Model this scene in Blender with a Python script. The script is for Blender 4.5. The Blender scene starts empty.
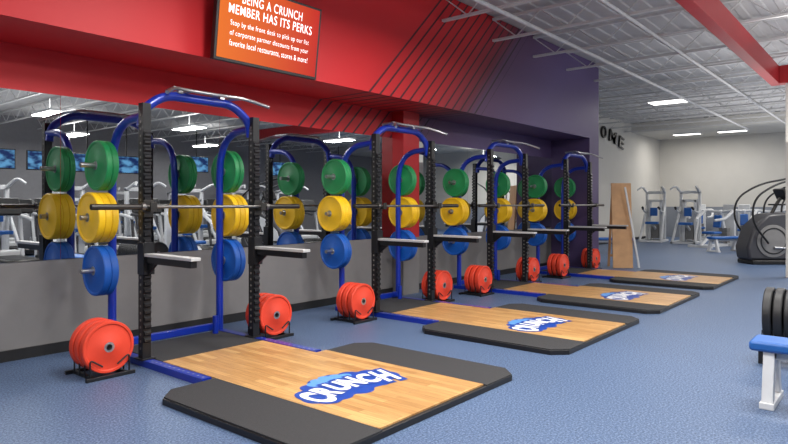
import bpy, bmesh, math, random
from mathutils import Vector, Matrix
random.seed(7)
S = bpy.context.scene
COL = S.collection
S.view_settings.view_transform = 'Standard'

# ------------------------------------------------------------ materials
def lin(c):
    o = []
    for v in c:
        v = v / 255.0
        o.append(v / 12.92 if v <= 0.04045 else ((v + 0.055) / 1.055) ** 2.4)
    return (o[0], o[1], o[2], 1.0)

def M(name, rgb, rough=0.5, metal=0.0, var=0.06, scale=8.0, bump=0.0, bscale=60.0, emit=0.0, coat=0.0):
    m = bpy.data.materials.new(name); m.use_nodes = True
    nt = m.node_tree; bs = nt.nodes['Principled BSDF']
    c = lin(rgb)
    tc = nt.nodes.new('ShaderNodeTexCoord')
    nz = nt.nodes.new('ShaderNodeTexNoise'); nz.inputs['Scale'].default_value = scale
    nz.inputs['Detail'].default_value = 4
    nt.links.new(tc.outputs['Object'], nz.inputs['Vector'])
    rp = nt.nodes.new('ShaderNodeValToRGB')
    rp.color_ramp.elements[0].position = 0.3; rp.color_ramp.elements[1].position = 0.7
    rp.color_ramp.elements[0].color = tuple(max(0, v * (1 - var)) for v in c[:3]) + (1,)
    rp.color_ramp.elements[1].color = tuple(min(1, v * (1 + var)) for v in c[:3]) + (1,)
    nt.links.new(nz.outputs['Fac'], rp.inputs['Fac'])
    nt.links.new(rp.outputs['Color'], bs.inputs['Base Color'])
    bs.inputs['Roughness'].default_value = rough
    bs.inputs['Metallic'].default_value = metal
    bs.inputs['Coat Weight'].default_value = coat
    if bump > 0:
        n2 = nt.nodes.new('ShaderNodeTexNoise'); n2.inputs['Scale'].default_value = bscale
        nt.links.new(tc.outputs['Object'], n2.inputs['Vector'])
        b = nt.nodes.new('ShaderNodeBump'); b.inputs['Strength'].default_value = bump
        b.inputs['Distance'].default_value = 0.01
        nt.links.new(n2.outputs['Fac'], b.inputs['Height'])
        nt.links.new(b.outputs['Normal'], bs.inputs['Normal'])
    if emit > 0:
        nt.links.new(rp.outputs['Color'], bs.inputs['Emission Color'])
        bs.inputs['Emission Strength'].default_value = emit
    return m

black = M('black_powder_coat', (24, 24, 27), 0.38, 0.2, bump=0.05, bscale=200)
blackp = M('black_plastic', (20, 20, 22), 0.45)
blue = M('blue_powder_coat', (14, 46, 158), 0.3, 0.1, coat=0.3)
steel = M('brushed_steel', (175, 175, 178), 0.3, 0.9)
chrome = M('satin_chrome', (175, 175, 178), 0.28, 0.9)
shaftm = M('worn_bar_steel', (120, 118, 116), 0.35, 0.9)
padsteel = M('bright_arm_steel', (190, 190, 190), 0.4, 0.2)
dsteel = M('dark_steel', (70, 68, 66), 0.35, 0.85)
holem = M('upright_hole_edge', (118, 116, 112), 0.5, 0.2)
mark = M('pale_marking', (150, 156, 180), 0.6)
mgreen = M('green_rubber', (26, 136, 76), 0.5)
myellow = M('yellow_rubber', (238, 190, 20), 0.5)
mblue = M('blue_rubber', (10, 86, 178), 0.5)
mred = M('red_rubber', (218, 62, 36), 0.55)
mblack = M('black_rubber', (30, 30, 32), 0.5)
rubber = M('black_rubber_mat', (46, 46, 48), 0.85, 0, 0.15, 120, bump=0.2, bscale=180)
greywall = M('grey_wall_paint', (120, 118, 118), 0.7, 0, 0.03)
whitewall = M('white_wall_paint', (200, 197, 190), 0.7, 0, 0.02, 2)
darkwall = M('mid_grey_wall_paint', (138, 138, 142), 0.8, 0, 0.05)
farband = M('blue_grey_wall_paint', (130, 135, 144), 0.7, 0, 0.03)
redpaint = M('red_paint', (170, 20, 28), 0.5, 0, 0.03)
redbeam = M('red_beam_paint', (158, 20, 28), 0.5, 0, 0.03)
frame_w = M('pale_grey_frame', (206, 208, 210), 0.4, 0.0)
midgrey = M('grey_plastic_panel', (120, 119, 118), 0.4)
darkgrey = M('dark_grey_plastic', (62, 62, 66), 0.4)
pad = M('blue_vinyl', (30, 92, 166), 0.45)
joistm = M('joist_grey_paint', (200, 199, 198), 0.6, 0.0)
deckm = M('ceiling_deck_grey', (180, 179, 179), 0.7, 0.0, 0.05, 3)
baseb = M('black_vinyl_base', (25, 25, 27), 0.5)
white = M('white_ink', (245, 245, 245), 0.5, 0, 0.0)
inkblue = M('blue_ink', (22, 66, 156), 0.45, 0, 0.02)
inksky = M('sky_blue_ink', (92, 148, 214), 0.45, 0, 0.02)
whitetx = M('screen_white', (255, 255, 255), 0.5, 0, 0.0, emit=0.85)
ply = M('tan_plywood', (190, 148, 106), 0.6, 0, 0.12, 5)
lamp = M('lamp_diffuser', (255, 252, 245), 0.5, 0, 0.0, emit=4)
mirror = M('mirror_glass', (215, 218, 220), 0.01, 1.0, 0.0)

def floor_mat():
    m = bpy.data.materials.new('blue_speckled_rubber_floor'); m.use_nodes = True
    nt = m.node_tree; bs = nt.nodes['Principled BSDF']
    tc = nt.nodes.new('ShaderNodeTexCoord')
    n1 = nt.nodes.new('ShaderNodeTexNoise'); n1.inputs['Scale'].default_value = 70; n1.inputs['Detail'].default_value = 8
    n1.inputs['Roughness'].default_value = 0.75
    n2 = nt.nodes.new('ShaderNodeTexNoise'); n2.inputs['Scale'].default_value = 0.6
    nt.links.new(tc.outputs['Object'], n1.inputs['Vector']); nt.links.new(tc.outputs['Object'], n2.inputs['Vector'])
    r = nt.nodes.new('ShaderNodeValToRGB')
    e = r.color_ramp.elements
    e[0].position = 0.38; e[0].color = lin((34, 50, 80))
    e[1].position = 0.64; e[1].color = lin((134, 152, 178))
    x = r.color_ramp.elements.new(0.5); x.color = lin((74, 98, 134))
    nt.links.new(n1.outputs['Fac'], r.inputs['Fac'])
    mx = nt.nodes.new('ShaderNodeMixRGB'); mx.blend_type = 'MULTIPLY'; mx.inputs[0].default_value = 0.2
    nt.links.new(r.outputs['Color'], mx.inputs[1]); nt.links.new(n2.outputs['Fac'], mx.inputs[2])
    nt.links.new(mx.outputs[0], bs.inputs['Base Color'])
    bs.inputs['Roughness'].default_value = 0.5
    return m
floorm = floor_mat()

def wood_mat():
    m = bpy.data.materials.new('maple_strip_wood'); m.use_nodes = True
    nt = m.node_tree; bs = nt.nodes['Principled BSDF']
    tc = nt.nodes.new('ShaderNodeTexCoord')
    mp = nt.nodes.new('ShaderNodeMapping'); mp.inputs['Rotation'].default_value = (0, 0, math.pi / 2)
    nt.links.new(tc.outputs['Object'], mp.inputs['Vector'])
    bk = nt.nodes.new('ShaderNodeTexBrick')
    bk.inputs['Color1'].default_value = lin((214, 172, 114)); bk.inputs['Color2'].default_value = lin((180, 134, 82))
    bk.inputs['Mortar'].default_value = lin((140, 100, 62))
    bk.inputs['Scale'].default_value = 1.0; bk.inputs['Mortar Size'].default_value = 0.0012
    bk.inputs['Brick Width'].default_value = 0.55; bk.inputs['Row Height'].default_value = 0.062
    nt.links.new(mp.outputs[0], bk.inputs['Vector'])
    mp2 = nt.nodes.new('ShaderNodeMapping'); mp2.inputs['Scale'].default_value = (14, 1.2, 1)
    nt.links.new(tc.outputs['Object'], mp2.inputs['Vector'])
    nz = nt.nodes.new('ShaderNodeTexNoise'); nz.inputs['Scale'].default_value = 4; nz.inputs['Detail'].default_value = 6
    nt.links.new(mp2.outputs[0], nz.inputs['Vector'])
    rp = nt.nodes.new('ShaderNodeValToRGB')
    rp.color_ramp.elements[0].position = 0.3; rp.color_ramp.elements[0].color = (0.70, 0.66, 0.60, 1)
    rp.color_ramp.elements[1].position = 0.7; rp.color_ramp.elements[1].color = (1.02, 1.0, .97, 1)
    nt.links.new(nz.outputs['Fac'], rp.inputs['Fac'])
    mx = nt.nodes.new('ShaderNodeMixRGB'); mx.blend_type = 'MULTIPLY'; mx.inputs[0].default_value = 0.9
    nt.links.new(bk.outputs['Color'], mx.inputs[1]); nt.links.new(rp.outputs['Color'], mx.inputs[2])
    nt.links.new(mx.outputs[0], bs.inputs['Base Color'])
    bs.inputs['Roughness'].default_value = 0.42
    return m
wood = wood_mat()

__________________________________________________

Pictures stay out. Repeat only the lines from the beginning of the data through the line that has "return (o[0], o[1], o[2], 1.0)".

Model this scene in Blender with a Python script. The script is for Blender 4.5. The Blender scene starts empty.
import bpy, bmesh, math, random
from mathutils import Vector, Matrix
random.seed(7)
S = bpy.context.scene
COL = S.collection
S.view_settings.view_transform = 'Standard'

# ------------------------------------------------------------ materials
def lin(c):
    o = []
    for v in c:
        v = v / 255.0
        o.append(v / 12.92 if v <= 0.04045 else ((v + 0.055) / 1.055) ** 2.4)
    return (o[0], o[1], o[2], 1.0)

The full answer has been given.